What If Ron Paul Really Killed the Fed?
The Kucinich legislation promises that abolishing private money creation "can be achieved with minimal disruption to current banking operations, regulation and supervision." The plan would create a Monetary Authority, through the Treasury Department, based on "a governing principal that the supply of money should not become inflationary or deflationary in and of itself." Its policy goals should be "maximum employment, stable prices and moderate long-term interest rates."
The following is a look at how abolishing the Federal Reserve might succeed, or fail in four areas:
Inflation
Best-case scenario: Inflation is among the most damaging impacts of Fed policy, Paul says. Since "more money equals less value" -- Paul also blames "steadily eroding purchasing power" on Fed inflationary policies and calls it "a real, if hidden, tax imposed on the American people" -- returning the rise and fall of prices to free-market forces, rather than artificial manipulation, is a cornerstone of his economic plan.

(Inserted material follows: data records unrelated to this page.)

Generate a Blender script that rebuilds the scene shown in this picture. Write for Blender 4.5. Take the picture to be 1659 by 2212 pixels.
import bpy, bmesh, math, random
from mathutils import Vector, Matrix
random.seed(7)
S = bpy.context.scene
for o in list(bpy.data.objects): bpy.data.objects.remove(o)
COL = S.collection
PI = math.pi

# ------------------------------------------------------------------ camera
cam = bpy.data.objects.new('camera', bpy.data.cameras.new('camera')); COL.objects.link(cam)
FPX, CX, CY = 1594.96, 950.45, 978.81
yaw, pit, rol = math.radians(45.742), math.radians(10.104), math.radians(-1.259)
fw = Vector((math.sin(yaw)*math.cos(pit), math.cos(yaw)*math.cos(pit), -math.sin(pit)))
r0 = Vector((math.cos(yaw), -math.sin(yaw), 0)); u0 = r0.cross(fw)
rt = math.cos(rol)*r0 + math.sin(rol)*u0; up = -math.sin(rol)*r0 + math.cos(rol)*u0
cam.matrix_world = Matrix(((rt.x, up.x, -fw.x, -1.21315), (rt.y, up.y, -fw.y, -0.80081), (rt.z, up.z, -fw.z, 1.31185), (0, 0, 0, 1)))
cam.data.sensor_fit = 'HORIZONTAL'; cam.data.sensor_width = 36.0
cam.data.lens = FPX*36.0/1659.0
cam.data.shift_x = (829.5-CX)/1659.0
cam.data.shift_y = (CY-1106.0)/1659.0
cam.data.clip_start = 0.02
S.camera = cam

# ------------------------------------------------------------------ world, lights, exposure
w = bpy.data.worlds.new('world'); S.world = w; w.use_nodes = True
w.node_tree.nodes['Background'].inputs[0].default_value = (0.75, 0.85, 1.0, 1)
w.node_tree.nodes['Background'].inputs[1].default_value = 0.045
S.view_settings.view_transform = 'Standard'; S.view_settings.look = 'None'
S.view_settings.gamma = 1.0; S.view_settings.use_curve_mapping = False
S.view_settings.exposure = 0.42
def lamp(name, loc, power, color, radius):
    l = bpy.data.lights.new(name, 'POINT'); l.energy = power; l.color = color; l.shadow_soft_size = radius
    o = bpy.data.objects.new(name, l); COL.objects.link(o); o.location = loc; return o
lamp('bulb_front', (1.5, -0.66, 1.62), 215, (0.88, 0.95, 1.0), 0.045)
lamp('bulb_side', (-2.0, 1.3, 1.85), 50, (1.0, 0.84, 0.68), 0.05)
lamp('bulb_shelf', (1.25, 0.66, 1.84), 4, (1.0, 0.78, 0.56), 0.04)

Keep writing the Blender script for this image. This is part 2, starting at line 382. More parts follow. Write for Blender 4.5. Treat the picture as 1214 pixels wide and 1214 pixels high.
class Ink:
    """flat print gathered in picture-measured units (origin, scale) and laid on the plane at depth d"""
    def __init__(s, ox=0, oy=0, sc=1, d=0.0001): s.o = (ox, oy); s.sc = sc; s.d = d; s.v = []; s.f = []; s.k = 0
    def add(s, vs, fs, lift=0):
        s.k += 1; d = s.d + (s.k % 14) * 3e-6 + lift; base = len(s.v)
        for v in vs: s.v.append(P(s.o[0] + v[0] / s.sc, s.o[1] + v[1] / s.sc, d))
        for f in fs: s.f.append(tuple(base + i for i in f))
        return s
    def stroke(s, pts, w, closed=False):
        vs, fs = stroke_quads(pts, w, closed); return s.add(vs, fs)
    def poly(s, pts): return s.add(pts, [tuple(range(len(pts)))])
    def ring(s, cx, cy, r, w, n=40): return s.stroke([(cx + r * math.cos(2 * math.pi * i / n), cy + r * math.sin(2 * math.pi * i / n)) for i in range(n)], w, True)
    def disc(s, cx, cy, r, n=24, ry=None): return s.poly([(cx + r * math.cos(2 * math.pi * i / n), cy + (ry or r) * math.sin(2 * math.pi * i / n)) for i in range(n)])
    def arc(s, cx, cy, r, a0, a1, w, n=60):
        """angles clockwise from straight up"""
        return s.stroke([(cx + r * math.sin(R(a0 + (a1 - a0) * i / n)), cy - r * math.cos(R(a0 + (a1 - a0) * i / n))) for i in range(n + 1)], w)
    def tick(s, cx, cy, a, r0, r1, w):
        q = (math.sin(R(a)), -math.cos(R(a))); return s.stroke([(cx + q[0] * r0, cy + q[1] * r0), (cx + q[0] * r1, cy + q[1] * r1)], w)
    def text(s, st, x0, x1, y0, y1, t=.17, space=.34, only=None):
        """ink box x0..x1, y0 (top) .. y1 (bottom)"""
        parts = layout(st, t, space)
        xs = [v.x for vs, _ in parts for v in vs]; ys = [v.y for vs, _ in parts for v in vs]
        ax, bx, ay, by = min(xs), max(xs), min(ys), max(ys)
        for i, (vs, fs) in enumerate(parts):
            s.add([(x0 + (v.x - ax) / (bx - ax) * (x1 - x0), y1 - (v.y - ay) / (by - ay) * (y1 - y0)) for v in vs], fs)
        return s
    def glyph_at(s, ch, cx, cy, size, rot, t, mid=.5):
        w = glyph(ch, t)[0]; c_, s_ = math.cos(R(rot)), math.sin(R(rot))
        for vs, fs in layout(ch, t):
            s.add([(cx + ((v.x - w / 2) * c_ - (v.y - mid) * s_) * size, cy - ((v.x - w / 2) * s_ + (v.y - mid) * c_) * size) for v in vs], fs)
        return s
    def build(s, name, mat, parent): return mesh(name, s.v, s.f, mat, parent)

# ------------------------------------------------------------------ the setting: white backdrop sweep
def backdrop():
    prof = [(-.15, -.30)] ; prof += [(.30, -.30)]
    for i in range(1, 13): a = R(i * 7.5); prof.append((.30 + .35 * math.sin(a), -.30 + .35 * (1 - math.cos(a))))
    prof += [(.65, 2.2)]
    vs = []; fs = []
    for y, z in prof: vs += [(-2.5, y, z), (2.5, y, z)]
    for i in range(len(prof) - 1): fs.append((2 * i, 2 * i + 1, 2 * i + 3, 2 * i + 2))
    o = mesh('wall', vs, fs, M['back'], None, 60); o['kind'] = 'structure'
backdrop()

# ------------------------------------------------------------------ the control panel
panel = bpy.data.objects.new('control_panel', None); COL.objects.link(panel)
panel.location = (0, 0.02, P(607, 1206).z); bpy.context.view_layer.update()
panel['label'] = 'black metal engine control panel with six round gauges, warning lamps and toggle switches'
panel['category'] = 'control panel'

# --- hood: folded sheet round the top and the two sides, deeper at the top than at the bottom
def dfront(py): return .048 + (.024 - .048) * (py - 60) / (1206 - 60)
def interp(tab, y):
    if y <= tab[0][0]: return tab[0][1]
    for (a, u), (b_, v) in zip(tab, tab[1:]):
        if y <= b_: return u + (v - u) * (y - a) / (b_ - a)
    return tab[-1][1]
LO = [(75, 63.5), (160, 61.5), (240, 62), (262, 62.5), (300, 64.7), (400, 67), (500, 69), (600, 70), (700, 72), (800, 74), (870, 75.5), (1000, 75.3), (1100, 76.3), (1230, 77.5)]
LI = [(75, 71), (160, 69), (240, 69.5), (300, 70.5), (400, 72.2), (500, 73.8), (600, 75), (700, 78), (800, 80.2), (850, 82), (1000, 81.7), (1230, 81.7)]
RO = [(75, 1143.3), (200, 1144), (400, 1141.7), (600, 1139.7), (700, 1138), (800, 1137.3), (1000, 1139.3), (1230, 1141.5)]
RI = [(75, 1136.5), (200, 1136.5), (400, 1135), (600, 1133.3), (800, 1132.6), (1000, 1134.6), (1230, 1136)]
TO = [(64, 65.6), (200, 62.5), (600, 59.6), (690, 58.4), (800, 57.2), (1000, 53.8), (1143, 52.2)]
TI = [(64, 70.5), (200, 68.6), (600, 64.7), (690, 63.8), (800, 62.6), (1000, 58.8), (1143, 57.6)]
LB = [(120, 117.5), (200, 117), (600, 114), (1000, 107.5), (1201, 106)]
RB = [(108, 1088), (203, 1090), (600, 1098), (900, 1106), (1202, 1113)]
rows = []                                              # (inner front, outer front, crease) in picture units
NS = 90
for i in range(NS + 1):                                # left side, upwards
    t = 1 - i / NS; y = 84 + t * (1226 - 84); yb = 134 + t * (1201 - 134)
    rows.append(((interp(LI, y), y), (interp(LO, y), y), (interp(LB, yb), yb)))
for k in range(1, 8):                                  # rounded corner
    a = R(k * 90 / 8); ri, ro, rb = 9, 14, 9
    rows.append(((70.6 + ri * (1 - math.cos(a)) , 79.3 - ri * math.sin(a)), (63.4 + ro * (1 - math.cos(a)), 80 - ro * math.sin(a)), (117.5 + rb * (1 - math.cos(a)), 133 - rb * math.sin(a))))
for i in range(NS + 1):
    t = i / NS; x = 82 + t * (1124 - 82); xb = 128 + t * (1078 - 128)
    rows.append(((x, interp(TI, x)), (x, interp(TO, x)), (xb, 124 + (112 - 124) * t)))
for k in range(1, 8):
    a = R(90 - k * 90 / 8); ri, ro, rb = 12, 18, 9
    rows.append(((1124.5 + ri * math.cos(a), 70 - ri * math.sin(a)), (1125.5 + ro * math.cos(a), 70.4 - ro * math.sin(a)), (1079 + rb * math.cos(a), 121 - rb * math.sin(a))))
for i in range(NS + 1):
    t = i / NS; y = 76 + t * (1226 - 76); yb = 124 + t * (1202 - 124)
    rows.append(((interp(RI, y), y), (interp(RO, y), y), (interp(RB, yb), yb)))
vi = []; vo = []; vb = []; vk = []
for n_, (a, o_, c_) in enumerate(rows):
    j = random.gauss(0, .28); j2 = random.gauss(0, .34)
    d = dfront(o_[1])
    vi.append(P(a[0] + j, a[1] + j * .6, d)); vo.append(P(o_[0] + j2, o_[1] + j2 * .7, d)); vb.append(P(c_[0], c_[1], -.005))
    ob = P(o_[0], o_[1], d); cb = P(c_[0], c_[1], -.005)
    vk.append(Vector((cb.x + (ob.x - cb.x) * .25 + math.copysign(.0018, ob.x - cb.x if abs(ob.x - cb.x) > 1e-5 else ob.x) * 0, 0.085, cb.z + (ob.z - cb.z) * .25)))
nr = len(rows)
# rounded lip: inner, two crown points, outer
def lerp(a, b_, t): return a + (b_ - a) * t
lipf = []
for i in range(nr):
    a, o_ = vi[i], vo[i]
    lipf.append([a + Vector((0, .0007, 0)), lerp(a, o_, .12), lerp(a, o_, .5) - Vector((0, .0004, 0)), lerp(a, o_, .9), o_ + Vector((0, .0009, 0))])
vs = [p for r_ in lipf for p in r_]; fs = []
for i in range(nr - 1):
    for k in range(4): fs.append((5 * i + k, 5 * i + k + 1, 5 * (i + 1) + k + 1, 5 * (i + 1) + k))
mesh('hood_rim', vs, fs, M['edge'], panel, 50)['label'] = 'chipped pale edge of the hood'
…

The Fed should have only one mandate, in his view: price stability.
"There is only one possible solution to the inflation problem: Stop creating money out of thin air," he says in campaign literature. "But we're already in such a mess that the only way to have a real impact on the money supply is to increase interest rates so that people pay back their loans and borrow less money from the banks, which decreases the amount of money in circulation."
But since "higher interest rates might very well crash the economy," he says, "the Fed's current 'solution' to overcoming inflation is creating even more of it."
Worst-case scenario: Americans could face the flip side of inflation, rampant deflation. That, in turn, would decrease wages over time.
Paul and his supporters assert that things would even out and that wages and prices would be in concert with each other, causing no actual loss of buying power -- but the strength of the dollar would likely increase buying power. For American's stuck with debt on homes, cars and other big-ticket items, these commitments could become very difficult to pay down barring a complex revaluation process that would need to take place nationwide.
In the early stages of the transition, consumers may react to shrinking wages by pulling back on spending, even if their actual dollars are worth more.